▶ **Records for this exercise**:
= = = =

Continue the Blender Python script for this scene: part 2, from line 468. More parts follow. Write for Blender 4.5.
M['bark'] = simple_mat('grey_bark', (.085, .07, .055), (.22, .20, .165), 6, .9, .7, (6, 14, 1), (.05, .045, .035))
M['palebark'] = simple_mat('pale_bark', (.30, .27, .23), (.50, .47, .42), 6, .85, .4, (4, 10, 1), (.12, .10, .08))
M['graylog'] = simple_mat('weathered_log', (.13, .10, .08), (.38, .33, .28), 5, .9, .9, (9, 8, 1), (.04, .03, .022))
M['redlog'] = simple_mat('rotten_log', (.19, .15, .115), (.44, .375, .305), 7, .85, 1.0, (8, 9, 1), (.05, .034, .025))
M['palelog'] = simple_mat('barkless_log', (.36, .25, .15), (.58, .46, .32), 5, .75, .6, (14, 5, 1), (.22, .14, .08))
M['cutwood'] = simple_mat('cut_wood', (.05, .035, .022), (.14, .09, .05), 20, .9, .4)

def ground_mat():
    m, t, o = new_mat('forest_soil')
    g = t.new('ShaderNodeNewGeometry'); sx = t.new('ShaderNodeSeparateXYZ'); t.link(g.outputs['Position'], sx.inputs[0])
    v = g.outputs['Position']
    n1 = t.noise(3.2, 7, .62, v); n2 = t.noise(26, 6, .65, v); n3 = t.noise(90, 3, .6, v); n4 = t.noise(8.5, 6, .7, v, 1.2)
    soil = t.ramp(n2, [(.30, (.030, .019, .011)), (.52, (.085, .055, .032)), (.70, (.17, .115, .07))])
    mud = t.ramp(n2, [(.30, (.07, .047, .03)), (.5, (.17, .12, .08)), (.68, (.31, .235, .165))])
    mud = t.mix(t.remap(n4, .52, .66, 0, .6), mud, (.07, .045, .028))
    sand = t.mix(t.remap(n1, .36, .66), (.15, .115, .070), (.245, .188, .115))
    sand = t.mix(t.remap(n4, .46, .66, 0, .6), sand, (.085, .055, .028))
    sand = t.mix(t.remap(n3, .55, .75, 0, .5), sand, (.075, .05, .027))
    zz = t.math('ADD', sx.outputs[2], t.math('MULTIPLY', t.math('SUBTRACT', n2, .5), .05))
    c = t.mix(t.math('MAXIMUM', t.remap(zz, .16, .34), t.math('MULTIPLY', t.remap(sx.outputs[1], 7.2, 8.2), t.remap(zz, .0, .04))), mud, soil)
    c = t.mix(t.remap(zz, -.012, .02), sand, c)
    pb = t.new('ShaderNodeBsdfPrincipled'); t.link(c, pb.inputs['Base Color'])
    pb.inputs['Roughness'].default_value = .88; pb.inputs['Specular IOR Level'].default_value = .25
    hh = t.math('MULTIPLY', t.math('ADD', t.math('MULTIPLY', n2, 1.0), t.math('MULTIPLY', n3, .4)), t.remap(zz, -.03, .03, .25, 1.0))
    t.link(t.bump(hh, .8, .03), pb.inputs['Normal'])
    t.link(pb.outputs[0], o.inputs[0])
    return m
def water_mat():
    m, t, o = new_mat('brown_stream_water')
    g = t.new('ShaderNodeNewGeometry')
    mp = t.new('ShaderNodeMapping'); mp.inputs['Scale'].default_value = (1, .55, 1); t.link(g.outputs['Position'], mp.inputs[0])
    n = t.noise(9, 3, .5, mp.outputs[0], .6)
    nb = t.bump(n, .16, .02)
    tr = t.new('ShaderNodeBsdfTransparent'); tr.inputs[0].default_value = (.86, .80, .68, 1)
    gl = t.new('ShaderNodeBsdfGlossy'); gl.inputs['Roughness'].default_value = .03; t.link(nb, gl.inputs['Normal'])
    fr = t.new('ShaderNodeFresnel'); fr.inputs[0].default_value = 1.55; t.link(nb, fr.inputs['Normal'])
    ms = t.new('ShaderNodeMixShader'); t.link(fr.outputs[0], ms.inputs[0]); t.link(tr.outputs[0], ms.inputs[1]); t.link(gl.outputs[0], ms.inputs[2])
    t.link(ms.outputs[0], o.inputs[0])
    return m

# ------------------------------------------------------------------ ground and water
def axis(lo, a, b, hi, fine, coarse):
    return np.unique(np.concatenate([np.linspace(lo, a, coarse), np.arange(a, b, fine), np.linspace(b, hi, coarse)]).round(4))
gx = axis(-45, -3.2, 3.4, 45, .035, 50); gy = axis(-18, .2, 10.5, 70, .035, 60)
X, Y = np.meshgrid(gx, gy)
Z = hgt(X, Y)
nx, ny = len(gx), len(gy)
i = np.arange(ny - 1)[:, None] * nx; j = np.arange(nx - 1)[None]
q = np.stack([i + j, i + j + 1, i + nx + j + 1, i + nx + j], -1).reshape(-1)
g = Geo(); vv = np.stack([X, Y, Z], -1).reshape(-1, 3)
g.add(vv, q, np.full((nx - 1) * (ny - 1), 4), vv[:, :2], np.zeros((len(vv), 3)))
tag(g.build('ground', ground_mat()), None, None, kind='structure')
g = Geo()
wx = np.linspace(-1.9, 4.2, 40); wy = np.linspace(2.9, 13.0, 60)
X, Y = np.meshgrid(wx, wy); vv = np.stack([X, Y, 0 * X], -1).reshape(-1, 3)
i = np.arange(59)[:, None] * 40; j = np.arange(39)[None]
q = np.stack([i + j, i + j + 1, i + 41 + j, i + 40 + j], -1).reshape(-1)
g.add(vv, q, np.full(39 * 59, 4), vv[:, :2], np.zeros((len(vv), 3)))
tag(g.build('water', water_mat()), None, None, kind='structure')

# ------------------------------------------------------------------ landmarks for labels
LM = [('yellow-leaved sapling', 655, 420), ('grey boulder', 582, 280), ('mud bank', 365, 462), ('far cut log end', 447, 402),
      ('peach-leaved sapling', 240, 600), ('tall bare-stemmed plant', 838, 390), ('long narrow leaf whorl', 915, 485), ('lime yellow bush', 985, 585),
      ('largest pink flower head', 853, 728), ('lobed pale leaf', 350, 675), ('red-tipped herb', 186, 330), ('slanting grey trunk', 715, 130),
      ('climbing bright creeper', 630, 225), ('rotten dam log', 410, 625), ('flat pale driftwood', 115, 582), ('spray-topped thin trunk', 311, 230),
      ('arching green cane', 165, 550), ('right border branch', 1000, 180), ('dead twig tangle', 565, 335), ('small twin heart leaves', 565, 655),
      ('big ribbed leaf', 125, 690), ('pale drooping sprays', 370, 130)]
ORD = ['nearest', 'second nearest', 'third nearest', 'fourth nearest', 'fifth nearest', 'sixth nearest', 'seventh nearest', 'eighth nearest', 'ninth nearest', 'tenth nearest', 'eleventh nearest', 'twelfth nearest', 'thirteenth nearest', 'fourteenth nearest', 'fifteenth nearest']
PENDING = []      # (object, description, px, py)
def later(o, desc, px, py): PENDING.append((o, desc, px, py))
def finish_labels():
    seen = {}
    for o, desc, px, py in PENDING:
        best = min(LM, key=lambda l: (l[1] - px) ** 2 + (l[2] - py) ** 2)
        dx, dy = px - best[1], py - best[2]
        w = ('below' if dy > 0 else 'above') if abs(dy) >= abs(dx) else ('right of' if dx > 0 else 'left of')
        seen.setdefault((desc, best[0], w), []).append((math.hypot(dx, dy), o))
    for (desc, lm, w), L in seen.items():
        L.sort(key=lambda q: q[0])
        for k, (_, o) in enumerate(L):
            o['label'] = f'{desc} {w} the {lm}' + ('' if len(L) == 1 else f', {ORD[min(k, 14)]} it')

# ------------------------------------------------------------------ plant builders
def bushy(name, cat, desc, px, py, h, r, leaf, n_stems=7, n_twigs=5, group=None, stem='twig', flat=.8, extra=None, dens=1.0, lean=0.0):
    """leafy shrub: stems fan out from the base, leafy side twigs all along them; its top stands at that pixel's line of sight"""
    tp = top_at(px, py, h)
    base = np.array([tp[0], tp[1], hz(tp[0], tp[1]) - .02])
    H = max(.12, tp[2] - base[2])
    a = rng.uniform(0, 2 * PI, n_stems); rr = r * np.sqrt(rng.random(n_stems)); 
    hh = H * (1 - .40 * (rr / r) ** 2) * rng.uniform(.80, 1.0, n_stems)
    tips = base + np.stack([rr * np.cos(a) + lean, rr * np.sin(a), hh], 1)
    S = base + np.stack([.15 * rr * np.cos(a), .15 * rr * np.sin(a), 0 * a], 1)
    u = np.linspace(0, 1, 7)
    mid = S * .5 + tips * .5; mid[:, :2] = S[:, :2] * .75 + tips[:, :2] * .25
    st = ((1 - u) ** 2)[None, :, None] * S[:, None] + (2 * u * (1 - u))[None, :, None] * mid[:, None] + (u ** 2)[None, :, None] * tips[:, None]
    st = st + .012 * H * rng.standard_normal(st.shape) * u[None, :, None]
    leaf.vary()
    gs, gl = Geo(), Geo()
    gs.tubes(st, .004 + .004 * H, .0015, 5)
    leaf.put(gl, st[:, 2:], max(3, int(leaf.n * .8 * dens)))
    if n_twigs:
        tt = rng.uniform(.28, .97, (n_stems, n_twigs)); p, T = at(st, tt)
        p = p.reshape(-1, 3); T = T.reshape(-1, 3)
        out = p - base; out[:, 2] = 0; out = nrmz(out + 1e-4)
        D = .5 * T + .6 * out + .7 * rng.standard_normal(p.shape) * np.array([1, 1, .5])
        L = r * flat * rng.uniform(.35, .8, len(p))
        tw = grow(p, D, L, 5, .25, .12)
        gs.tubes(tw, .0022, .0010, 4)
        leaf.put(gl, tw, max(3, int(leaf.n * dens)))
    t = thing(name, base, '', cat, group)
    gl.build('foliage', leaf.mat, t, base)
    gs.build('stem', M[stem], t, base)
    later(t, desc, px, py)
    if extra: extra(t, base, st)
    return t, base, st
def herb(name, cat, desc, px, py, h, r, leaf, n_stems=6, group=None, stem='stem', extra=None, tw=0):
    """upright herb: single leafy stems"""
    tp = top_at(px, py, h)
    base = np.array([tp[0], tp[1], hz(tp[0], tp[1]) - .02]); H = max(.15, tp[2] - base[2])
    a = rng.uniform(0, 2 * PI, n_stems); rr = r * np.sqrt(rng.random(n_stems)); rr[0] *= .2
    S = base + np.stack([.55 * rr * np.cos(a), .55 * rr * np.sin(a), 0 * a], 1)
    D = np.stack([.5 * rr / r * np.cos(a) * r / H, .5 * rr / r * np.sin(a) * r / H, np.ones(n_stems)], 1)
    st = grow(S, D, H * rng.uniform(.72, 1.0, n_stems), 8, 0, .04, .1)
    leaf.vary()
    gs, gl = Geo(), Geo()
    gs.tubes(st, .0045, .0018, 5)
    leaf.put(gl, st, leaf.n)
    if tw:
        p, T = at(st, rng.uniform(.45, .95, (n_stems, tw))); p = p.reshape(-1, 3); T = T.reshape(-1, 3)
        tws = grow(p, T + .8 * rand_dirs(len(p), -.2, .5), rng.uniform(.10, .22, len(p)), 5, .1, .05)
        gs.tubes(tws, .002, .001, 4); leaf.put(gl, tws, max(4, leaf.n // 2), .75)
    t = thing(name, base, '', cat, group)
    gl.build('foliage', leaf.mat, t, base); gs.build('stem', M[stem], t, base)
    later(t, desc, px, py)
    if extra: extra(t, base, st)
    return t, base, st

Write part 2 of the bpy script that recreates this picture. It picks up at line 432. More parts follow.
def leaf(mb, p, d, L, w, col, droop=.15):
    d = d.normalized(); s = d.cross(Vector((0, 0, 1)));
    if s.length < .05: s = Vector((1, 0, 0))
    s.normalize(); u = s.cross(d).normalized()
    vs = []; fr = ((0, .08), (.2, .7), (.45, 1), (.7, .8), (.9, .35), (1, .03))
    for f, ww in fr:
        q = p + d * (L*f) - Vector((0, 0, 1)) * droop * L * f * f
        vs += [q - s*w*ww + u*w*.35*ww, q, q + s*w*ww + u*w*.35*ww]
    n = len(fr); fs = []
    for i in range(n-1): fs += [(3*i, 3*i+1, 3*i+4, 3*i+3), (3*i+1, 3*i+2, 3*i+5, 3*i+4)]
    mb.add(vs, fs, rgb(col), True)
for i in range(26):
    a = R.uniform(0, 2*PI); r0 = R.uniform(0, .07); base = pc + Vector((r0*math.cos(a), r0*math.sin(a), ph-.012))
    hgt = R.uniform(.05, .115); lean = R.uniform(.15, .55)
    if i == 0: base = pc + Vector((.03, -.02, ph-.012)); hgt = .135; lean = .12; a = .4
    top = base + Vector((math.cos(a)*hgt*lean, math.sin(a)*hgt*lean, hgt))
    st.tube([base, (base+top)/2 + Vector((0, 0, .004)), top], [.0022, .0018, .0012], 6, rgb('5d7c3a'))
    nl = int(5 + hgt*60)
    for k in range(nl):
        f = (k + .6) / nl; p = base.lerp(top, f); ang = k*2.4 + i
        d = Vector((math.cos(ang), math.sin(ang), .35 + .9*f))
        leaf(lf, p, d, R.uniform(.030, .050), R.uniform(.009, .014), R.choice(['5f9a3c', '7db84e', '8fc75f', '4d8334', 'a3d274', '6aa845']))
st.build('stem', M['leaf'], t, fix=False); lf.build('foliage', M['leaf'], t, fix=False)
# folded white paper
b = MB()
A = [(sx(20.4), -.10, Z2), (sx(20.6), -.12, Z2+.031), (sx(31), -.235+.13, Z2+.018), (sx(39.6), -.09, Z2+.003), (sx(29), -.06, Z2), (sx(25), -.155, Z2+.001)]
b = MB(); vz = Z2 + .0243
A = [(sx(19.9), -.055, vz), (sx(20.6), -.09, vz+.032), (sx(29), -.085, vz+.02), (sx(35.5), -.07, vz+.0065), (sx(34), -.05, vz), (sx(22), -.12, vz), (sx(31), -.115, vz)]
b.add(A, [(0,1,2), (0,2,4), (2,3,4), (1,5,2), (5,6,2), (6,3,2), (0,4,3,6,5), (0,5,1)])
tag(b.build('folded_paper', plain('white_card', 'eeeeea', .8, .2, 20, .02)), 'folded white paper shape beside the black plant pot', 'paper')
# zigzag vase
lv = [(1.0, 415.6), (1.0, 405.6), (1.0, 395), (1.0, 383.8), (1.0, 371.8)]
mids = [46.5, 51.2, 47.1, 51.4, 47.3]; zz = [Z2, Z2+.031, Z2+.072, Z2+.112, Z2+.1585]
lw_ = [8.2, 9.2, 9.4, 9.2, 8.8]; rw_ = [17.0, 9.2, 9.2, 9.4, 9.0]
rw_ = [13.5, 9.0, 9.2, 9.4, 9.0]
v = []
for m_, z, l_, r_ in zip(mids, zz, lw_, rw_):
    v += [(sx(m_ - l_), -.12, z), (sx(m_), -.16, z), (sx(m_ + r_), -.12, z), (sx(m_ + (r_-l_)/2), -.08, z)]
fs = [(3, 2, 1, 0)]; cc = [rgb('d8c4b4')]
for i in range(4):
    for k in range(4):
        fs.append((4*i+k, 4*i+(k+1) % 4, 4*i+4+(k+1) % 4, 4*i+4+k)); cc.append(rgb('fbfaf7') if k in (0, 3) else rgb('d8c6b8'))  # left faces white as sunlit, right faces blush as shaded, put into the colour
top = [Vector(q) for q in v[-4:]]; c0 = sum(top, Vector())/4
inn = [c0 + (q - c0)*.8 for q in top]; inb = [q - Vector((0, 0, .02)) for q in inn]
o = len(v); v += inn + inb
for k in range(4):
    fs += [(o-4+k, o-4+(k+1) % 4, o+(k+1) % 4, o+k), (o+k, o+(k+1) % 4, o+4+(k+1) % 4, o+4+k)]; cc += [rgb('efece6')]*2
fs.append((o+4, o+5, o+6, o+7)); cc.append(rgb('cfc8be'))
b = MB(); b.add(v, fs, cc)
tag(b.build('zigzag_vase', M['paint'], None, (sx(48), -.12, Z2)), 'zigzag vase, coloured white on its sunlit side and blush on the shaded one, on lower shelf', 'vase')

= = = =

▶ **Set exercise**: Give back, verbatim, the lines from the top of the entries above through the line containing "(.14, .09, .05), 20, .9, .4)".

▶ **Expected output**:
Continue the Blender Python script for this scene: part 2, from line 468. More parts follow. Write for Blender 4.5.
M['bark'] = simple_mat('grey_bark', (.085, .07, .055), (.22, .20, .165), 6, .9, .7, (6, 14, 1), (.05, .045, .035))
M['palebark'] = simple_mat('pale_bark', (.30, .27, .23), (.50, .47, .42), 6, .85, .4, (4, 10, 1), (.12, .10, .08))
M['graylog'] = simple_mat('weathered_log', (.13, .10, .08), (.38, .33, .28), 5, .9, .9, (9, 8, 1), (.04, .03, .022))
M['redlog'] = simple_mat('rotten_log', (.19, .15, .115), (.44, .375, .305), 7, .85, 1.0, (8, 9, 1), (.05, .034, .025))
M['palelog'] = simple_mat('barkless_log', (.36, .25, .15), (.58, .46, .32), 5, .75, .6, (14, 5, 1), (.22, .14, .08))
M['cutwood'] = simple_mat('cut_wood', (.05, .035, .022), (.14, .09, .05), 20, .9, .4)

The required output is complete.